A ce jour, le centre est composé de trois maisons : un foyer pour mères et enfants, un foyer pour les jeunes filles pauvres et un centre de formation professionnelle. « Dans le premier foyer, nous accueillons onze mamans âgées de 16 à 26 ans », explique Nathalie Dakuo. « Pour sortir de l’extrême pauvreté, l’accueil n’est pas suffisant pour ces femmes : elles doivent pouvoir être indépendantes financièrement. » Le centre propose une formation d’une durée de deux à trois ans en couture ou coiffure ou tissage traditionnel qui comprend en plus l’apprentissage du pressing, l’informatique et la broderie. « Nous leur faisons faire des stages dans le salon de coiffure en face du centre. » Cette année, sept jeunes filles sur neuf ont obtenu leur certificat de qualification professionnelle en couture, reconnu par l’Etat. Pour l’année scolaire 2018/2019, 86 jeunes filles sont prises en charge par le centre et formées (couture, coiffure, tissage ou scolarisation) en plus de 28 enfants.

L’une des difficultés du centre est de faire face au découragement et à la détresse de ces jeunes filles. Un vrai défi pour Nathalie Dakuo. « Il m’arrive d’être dépassée par ce que j’entends ou ce que je vois. Un jour, une jeune fille a demandé à me voir en entretien. Elle avait l’air profondément déprimée quand je l’ai reçue dans mon bureau. Elle s’est assise et est restée une heure sans prononcer un seul mot. Je ne savais pas quoi faire. » En sortant, cette jeune fille a demandé un deuxième rendez-vous avec la directrice, « qui s’est déroulé de la même manière. » La directrice a demandé à un psychologue de venir consulter certaines jeunes filles, « ça a bien fonctionné ! Mais sa prestation coûtait très cher et nous avons été obligées d’arrêter. » Ce suivi psychologique est pourtant l’un des grands besoins de ce centre pour les jeunes filles. « Quand quelqu’un te raconte que son propre père la ligote comme une chèvre pour ensuite l’accrocher à un arbre et la battre… Qu’est-ce que tu réponds… ? » Sur les conseils d’une amie religieuse, Nathalie Dakuo va s’inscrire à une formation sur l’écoute et le soutien psychologique. « Je ne suis pas très à l’aise. J’ai souvent envie de pleurer avec mes pensionnaires quand elles me racontent leur histoire. »

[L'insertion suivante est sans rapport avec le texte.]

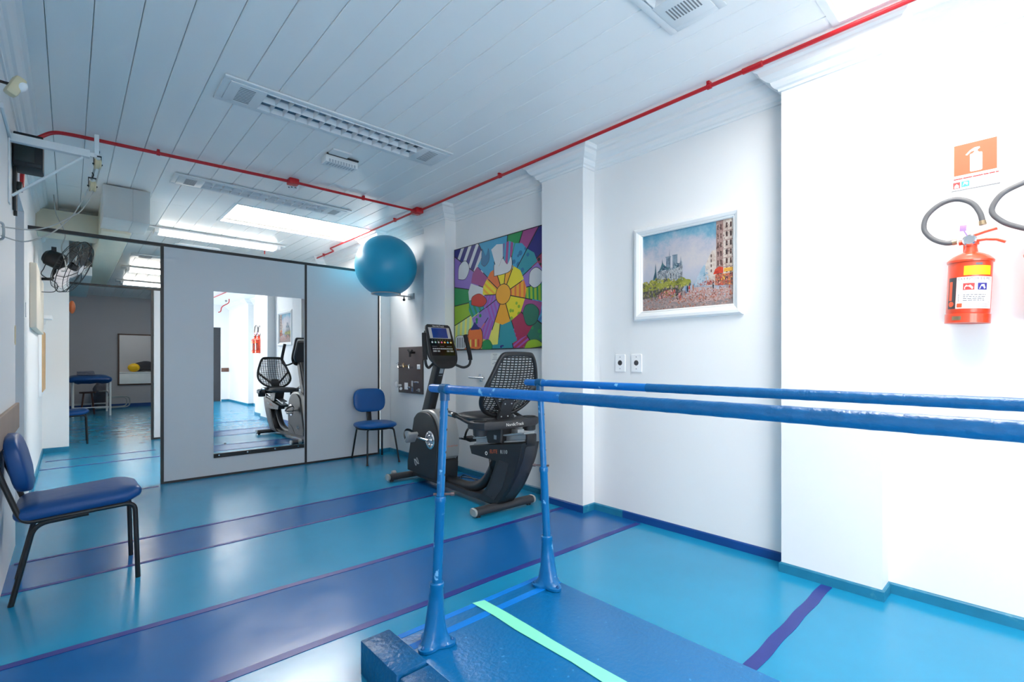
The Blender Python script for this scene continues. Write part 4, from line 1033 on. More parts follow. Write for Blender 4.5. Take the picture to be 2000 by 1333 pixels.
pq('hedge_dark', [(0, 0.16), (0.45, 0.20), (0.5, 0.28), (0, 0.30)], 0.0022)
pq('hedge', [(0, 0.26)] + [(0.5, 0.28), (0.57, 0.31)] + list(reversed(wob(0, 0.56, 0.37, 0.02, 9))), 0.0024)
DAB = [0.0030]
def dabs(n, cols, x0, x1, y0, y1, w_, h_, seed, keep=None):
    r_ = random.Random(seed)
    for i in range(n):
        x, y = x0 + (x1 - x0) * r_.random(), y0 + (y1 - y0) * r_.random()
        if keep and not keep(x, y): continue
        a = r_.random() * 3.1; k = 0.5 + r_.random(); dx, dy = w_ * k / 2, h_ * k / 2; DAB[0] += 0.0000012
        pq(r_.choice(cols), [(x - dx, y - dy * 0.3), (x + dx * 0.2, y - dy), (x + dx, y + dy * 0.2), (x - dx * 0.3, y + dy)], DAB[0])
dabs(420, ['hedge', 'hedge', 'leaf', 'hedge_dark'], -0.0, 0.56, 0.27, 0.42, 0.018, 0.022, 21, lambda x, y: 0.01 < x and y < 0.375 + 0.035 * sin(x * 9) - 0.25 * max(0, x - 0.42))
dabs(160, ['hedge_dark', 'ground', 'hedge'], 0.01, 0.48, 0.16, 0.29, 0.010, 0.03, 22)
dabs(420, ['ground', 'road', 'stall', 'facade_d'], 0.01, 0.99, 0.01, 0.16, 0.016, 0.016, 23)
dabs(200, ['road', 'cloud', 'stall', 'flowers'], 0.5, 0.98, 0.09, 0.22, 0.012, 0.02, 24)
dabs(120, ['tower', 'cloud', 'figure'], 0.18, 0.475, 0.36, 0.50, 0.006, 0.02, 25)
dabs(60, ['roof', 'tower', 'mist'], 0.2, 0.44, 0.51, 0.57, 0.01, 0.014, 26, lambda x, y: y < 0.52 + 0.2 * (0.12 - abs(x - 0.25)) or x > 0.37)
dabs(120, ['mist', 'cloud', 'sky_top'], 0.56, 0.75, 0.25, 0.44, 0.014, 0.03, 27, lambda x, y: y < 0.24 + (x - 0.55) * 1.1)
# street fronts on the right
pq('facade', [(0.72, 0.24), (0.83, 0.24), (0.83, 0.66), (0.79, 0.66), (0.76, 0.60), (0.72, 0.50)], 0.0014)
pq('facade_d', [(0.83, 0.24), (0.90, 0.24), (0.90, 1.0), (0.83, 1.0)], 0.0016)
pq('facade', [(0.90, 0.24), (1.0, 0.24), (1.0, 1.0), (0.90, 1.0)], 0.0016)
for r_ in range(6):
    for x in (0.925, 0.965): pq('window', [(x, 0.90 - r_ * 0.105), (x + 0.018, 0.90 - r_ * 0.105), (x + 0.018, 0.955 - r_ * 0.105), (x + 0.009, 0.965 - r_ * 0.105), (x, 0.955 - r_ * 0.105)], 0.002)
    for x in (0.842, 0.872): pq('window', [(x, 0.89 - r_ * 0.105), (x + 0.012, 0.89 - r_ * 0.105), (x + 0.012, 0.95 - r_ * 0.105), (x, 0.95 - r_ * 0.105)], 0.002)
    pq('facade_d', [(0.83, 0.86 - r_ * 0.105), (1.0, 0.86 - r_ * 0.105), (1.0, 0.868 - r_ * 0.105), (0.83, 0.868 - r_ * 0.105)], 0.0022)
for r_ in range(4): pq('window', [(0.775, 0.40 + r_ * 0.06), (0.785, 0.40 + r_ * 0.06), (0.785, 0.435 + r_ * 0.06), (0.775, 0.435 + r_ * 0.06)], 0.002)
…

Les besoins du centre sont donc immenses. « Nous avons trois priorités : être autonome sur le plan alimentaire, résoudre les problèmes de malnutrition des enfants et avoir plus d’espace pour accueillir mères et enfants. »

Aux yeux de Nathalie Dakuo, les besoins ne feront que s’accroître en raison de la situation sécuritaire dramatique qui ébranle le Burkina Faso. « La guerre va amener beaucoup de misère. Nous avons observé un afflux de jeunes filles venant du Nord pour se réfugier. Elles sont seules, isolées et sans ressource. »

Ce projet est soutenu par la Fondation Raoul Follereau depuis juin 2019.